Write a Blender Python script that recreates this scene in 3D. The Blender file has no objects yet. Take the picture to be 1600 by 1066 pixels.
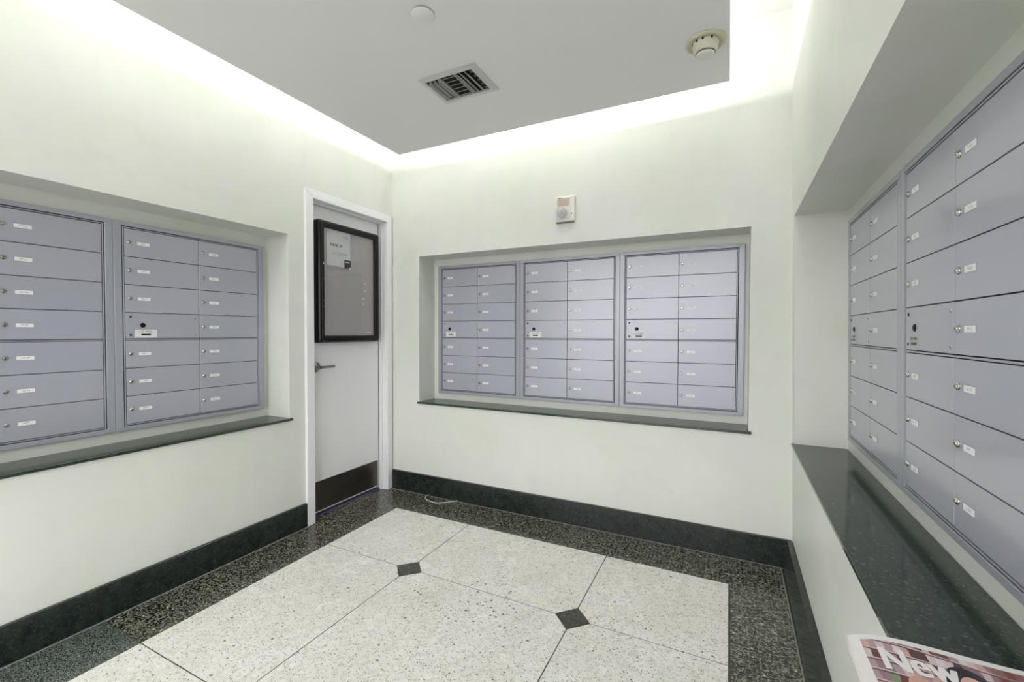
import bpy, bmesh, math, random
from mathutils import Vector, Matrix
random.seed(4)
C = bpy.context.scene.collection
SC = bpy.context.scene

# ------------------------------------------------------------------ camera
CAM = Vector((2.359, -2.6596, 1.22))
YAW, PITCH, ROLL, F = 0.4576, -0.0212, 0.0027, 688.04
fw = Vector((-math.sin(YAW), math.cos(YAW), 0)); rt_ = Vector((math.cos(YAW), math.sin(YAW), 0)); up = Vector((0, 0, 1))
fw, up = math.cos(PITCH)*fw + math.sin(PITCH)*up, -math.sin(PITCH)*fw + math.cos(PITCH)*up
rt_, up = math.cos(ROLL)*rt_ + math.sin(ROLL)*up, -math.sin(ROLL)*rt_ + math.cos(ROLL)*up
cd = bpy.data.cameras.new('camera'); co = bpy.data.objects.new('camera', cd); C.objects.link(co)
m3 = Matrix((rt_, up, -fw)).transposed()
co.matrix_world = Matrix.Translation(CAM) @ m3.to_4x4()
cd.sensor_width = 36; cd.lens = F/1600*36; cd.clip_start = 0.02
SC.camera = co

# ------------------------------------------------------------------ world (fill light added at the open rear for an unseen lobby)
w = bpy.data.worlds.new('world'); SC.world = w; w.use_nodes = True
wt = w.node_tree; wtc = wt.nodes.new('ShaderNodeTexCoord'); wsp = wt.nodes.new('ShaderNodeSeparateXYZ'); wrp = wt.nodes.new('ShaderNodeValToRGB')
wmr = wt.nodes.new('ShaderNodeMapRange'); wmr.inputs[1].default_value = -1; wmr.inputs[2].default_value = 1
wt.links.new(wtc.outputs['Generated'], wsp.inputs[0]); wt.links.new(wsp.outputs[2], wmr.inputs[0]); wt.links.new(wmr.outputs[0], wrp.inputs[0])
wrp.color_ramp.elements[0].position = .42; wrp.color_ramp.elements[0].color = (.2, .2, .19, 1)      # lower half darkened to dim the niche soffits
wrp.color_ramp.elements[1].position = .52; wrp.color_ramp.elements[1].color = (1.0, .99, 1.0, 1)       # upper half kept bright as the added fill
wt.links.new(wrp.outputs[0], wt.nodes['Background'].inputs[0]); wt.nodes['Background'].inputs[1].default_value = 4.0

# ------------------------------------------------------------------ key numbers (metres)
W = 2.6507; CZ = 2.864
PX0, PX1, PY, PZ, PT = 0.4169, 2.3492, -0.3893, 2.371, 2.500
YB = -3.7
RA, RT = 0.0098, -0.0147

# ------------------------------------------------------------------ cove lights (fluorescent strips lying on the ceiling panel)
def strip(name, loc, direction, length, along, power):
    l = bpy.data.lights.new(name, 'AREA'); l.shape = 'RECTANGLE'; l.size = length; l.size_y = 0.02
    l.energy = power; l.color = (0.99, 0.985, 1.0)
    o = bpy.data.objects.new(name, l); C.objects.link(o)
    z = -Vector(direction).normalized(); x = Vector(along).normalized(); y = z.cross(x)
    o.matrix_world = Matrix.Translation(loc) @ Matrix((x, y, z)).transposed().to_4x4()
    return o
strip('cove_light', (PX0+.16, -2.05, 2.514), (-.8, 0, .5), 2.8, (0, 1, 0), 24)
strip('cove_light', (1.38, PY-.16, 2.525), (0, .8, .5), 1.45, (1, 0, 0), 13.5)
strip('cove_light', (PX1-.16, -2.15, 2.514), (.8, 0, .5), 2.5, (0, 1, 0), 16)

SC.view_settings.view_transform = 'Standard'; SC.view_settings.look = 'None'
SC.view_settings.gamma = 1; SC.view_settings.use_curve_mapping = False
SC.view_settings.exposure = 0.06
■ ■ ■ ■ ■
Your task is to pick out every line with the string "scene" and copy it.

* **Reply**
Write a Blender Python script that recreates this scene in 3D. The Blender file has no objects yet. Take the picture to be 1600 by 1066 pixels.
C = bpy.context.scene.collection
SC = bpy.context.scene